— Start MATERIAL —
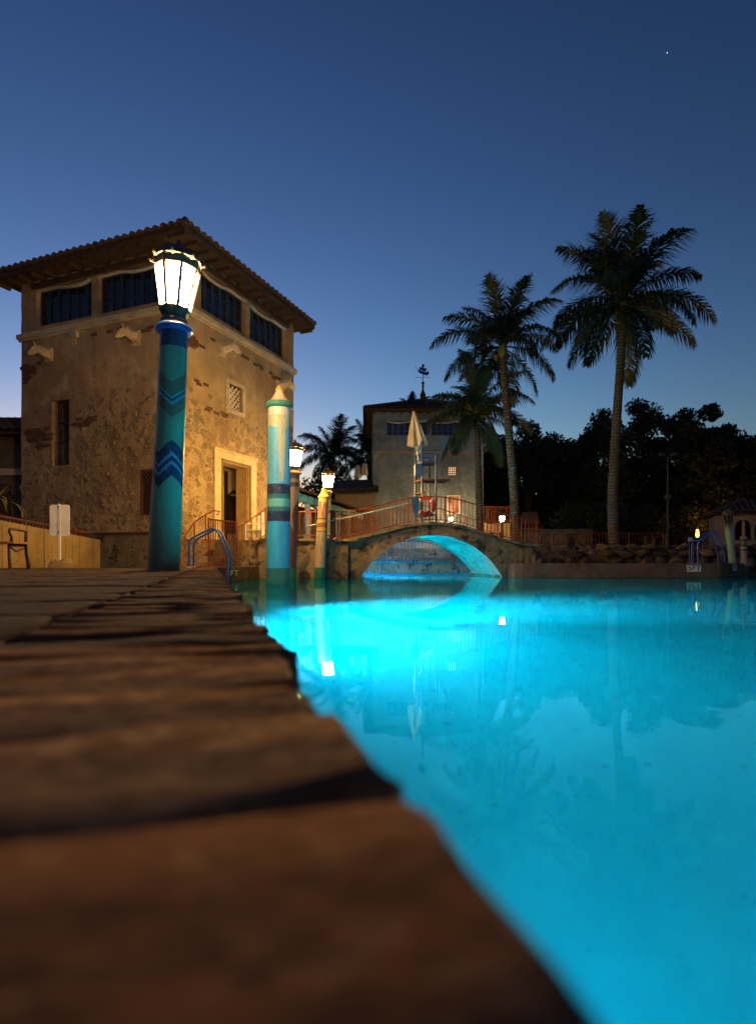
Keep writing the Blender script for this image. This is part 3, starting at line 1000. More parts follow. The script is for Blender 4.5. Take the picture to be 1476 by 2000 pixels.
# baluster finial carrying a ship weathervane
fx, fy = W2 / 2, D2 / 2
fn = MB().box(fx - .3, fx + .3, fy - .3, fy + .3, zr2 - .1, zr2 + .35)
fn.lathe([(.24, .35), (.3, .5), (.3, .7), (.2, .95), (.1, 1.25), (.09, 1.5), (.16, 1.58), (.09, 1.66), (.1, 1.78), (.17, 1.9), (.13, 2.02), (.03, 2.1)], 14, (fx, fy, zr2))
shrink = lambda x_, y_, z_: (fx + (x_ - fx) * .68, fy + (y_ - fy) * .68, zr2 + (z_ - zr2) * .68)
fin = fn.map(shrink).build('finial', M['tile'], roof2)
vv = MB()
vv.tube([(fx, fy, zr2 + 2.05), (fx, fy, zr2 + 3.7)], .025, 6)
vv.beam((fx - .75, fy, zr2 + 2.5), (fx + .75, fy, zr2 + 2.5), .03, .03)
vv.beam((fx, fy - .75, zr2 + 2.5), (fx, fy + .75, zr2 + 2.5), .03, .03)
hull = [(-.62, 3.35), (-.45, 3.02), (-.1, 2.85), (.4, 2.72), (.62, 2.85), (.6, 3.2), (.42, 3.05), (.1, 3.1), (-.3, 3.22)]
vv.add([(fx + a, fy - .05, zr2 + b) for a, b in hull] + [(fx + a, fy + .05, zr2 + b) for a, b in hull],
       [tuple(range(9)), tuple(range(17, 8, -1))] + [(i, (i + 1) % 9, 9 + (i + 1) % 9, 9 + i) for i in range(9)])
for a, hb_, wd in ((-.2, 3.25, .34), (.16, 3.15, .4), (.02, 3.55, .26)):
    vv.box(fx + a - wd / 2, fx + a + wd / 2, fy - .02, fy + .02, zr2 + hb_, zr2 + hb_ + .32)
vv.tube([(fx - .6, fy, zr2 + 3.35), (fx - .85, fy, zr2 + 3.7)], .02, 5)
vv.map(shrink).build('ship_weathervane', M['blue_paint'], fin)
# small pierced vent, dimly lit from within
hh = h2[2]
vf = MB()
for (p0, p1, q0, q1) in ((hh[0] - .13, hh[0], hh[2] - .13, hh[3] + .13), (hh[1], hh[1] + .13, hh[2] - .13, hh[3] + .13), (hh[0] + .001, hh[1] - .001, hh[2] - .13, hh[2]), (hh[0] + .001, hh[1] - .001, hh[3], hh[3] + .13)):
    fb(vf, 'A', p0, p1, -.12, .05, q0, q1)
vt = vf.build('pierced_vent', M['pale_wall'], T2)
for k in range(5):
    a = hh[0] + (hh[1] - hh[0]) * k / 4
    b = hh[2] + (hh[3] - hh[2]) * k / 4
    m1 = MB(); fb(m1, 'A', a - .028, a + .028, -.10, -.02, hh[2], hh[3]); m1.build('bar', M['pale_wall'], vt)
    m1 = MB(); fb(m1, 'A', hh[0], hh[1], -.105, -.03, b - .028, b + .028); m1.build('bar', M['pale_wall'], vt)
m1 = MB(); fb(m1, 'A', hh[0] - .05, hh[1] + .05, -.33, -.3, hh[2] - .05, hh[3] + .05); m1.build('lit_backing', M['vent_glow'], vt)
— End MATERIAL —
> [WORK TO COMPLETE] The data above should be repeated exactly, minus any pictures.

> [COMPLETED TASK]
Keep writing the Blender script for this image. This is part 3, starting at line 1000. More parts follow. The script is for Blender 4.5. Take the picture to be 1476 by 2000 pixels.
# baluster finial carrying a ship weathervane
fx, fy = W2 / 2, D2 / 2
fn = MB().box(fx - .3, fx + .3, fy - .3, fy + .3, zr2 - .1, zr2 + .35)
fn.lathe([(.24, .35), (.3, .5), (.3, .7), (.2, .95), (.1, 1.25), (.09, 1.5), (.16, 1.58), (.09, 1.66), (.1, 1.78), (.17, 1.9), (.13, 2.02), (.03, 2.1)], 14, (fx, fy, zr2))
shrink = lambda x_, y_, z_: (fx + (x_ - fx) * .68, fy + (y_ - fy) * .68, zr2 + (z_ - zr2) * .68)
fin = fn.map(shrink).build('finial', M['tile'], roof2)
vv = MB()
vv.tube([(fx, fy, zr2 + 2.05), (fx, fy, zr2 + 3.7)], .025, 6)
vv.beam((fx - .75, fy, zr2 + 2.5), (fx + .75, fy, zr2 + 2.5), .03, .03)
vv.beam((fx, fy - .75, zr2 + 2.5), (fx, fy + .75, zr2 + 2.5), .03, .03)
hull = [(-.62, 3.35), (-.45, 3.02), (-.1, 2.85), (.4, 2.72), (.62, 2.85), (.6, 3.2), (.42, 3.05), (.1, 3.1), (-.3, 3.22)]
vv.add([(fx + a, fy - .05, zr2 + b) for a, b in hull] + [(fx + a, fy + .05, zr2 + b) for a, b in hull],
       [tuple(range(9)), tuple(range(17, 8, -1))] + [(i, (i + 1) % 9, 9 + (i + 1) % 9, 9 + i) for i in range(9)])
for a, hb_, wd in ((-.2, 3.25, .34), (.16, 3.15, .4), (.02, 3.55, .26)):
    vv.box(fx + a - wd / 2, fx + a + wd / 2, fy - .02, fy + .02, zr2 + hb_, zr2 + hb_ + .32)
vv.tube([(fx - .6, fy, zr2 + 3.35), (fx - .85, fy, zr2 + 3.7)], .02, 5)
vv.map(shrink).build('ship_weathervane', M['blue_paint'], fin)
# small pierced vent, dimly lit from within
hh = h2[2]
vf = MB()
for (p0, p1, q0, q1) in ((hh[0] - .13, hh[0], hh[2] - .13, hh[3] + .13), (hh[1], hh[1] + .13, hh[2] - .13, hh[3] + .13), (hh[0] + .001, hh[1] - .001, hh[2] - .13, hh[2]), (hh[0] + .001, hh[1] - .001, hh[3], hh[3] + .13)):
    fb(vf, 'A', p0, p1, -.12, .05, q0, q1)
vt = vf.build('pierced_vent', M['pale_wall'], T2)
for k in range(5):
    a = hh[0] + (hh[1] - hh[0]) * k / 4
    b = hh[2] + (hh[3] - hh[2]) * k / 4
    m1 = MB(); fb(m1, 'A', a - .028, a + .028, -.10, -.02, hh[2], hh[3]); m1.build('bar', M['pale_wall'], vt)
    m1 = MB(); fb(m1, 'A', hh[0], hh[1], -.105, -.03, b - .028, b + .028); m1.build('bar', M['pale_wall'], vt)
m1 = MB(); fb(m1, 'A', hh[0] - .05, hh[1] + .05, -.33, -.3, hh[2] - .05, hh[3] + .05); m1.build('lit_backing', M['vent_glow'], vt)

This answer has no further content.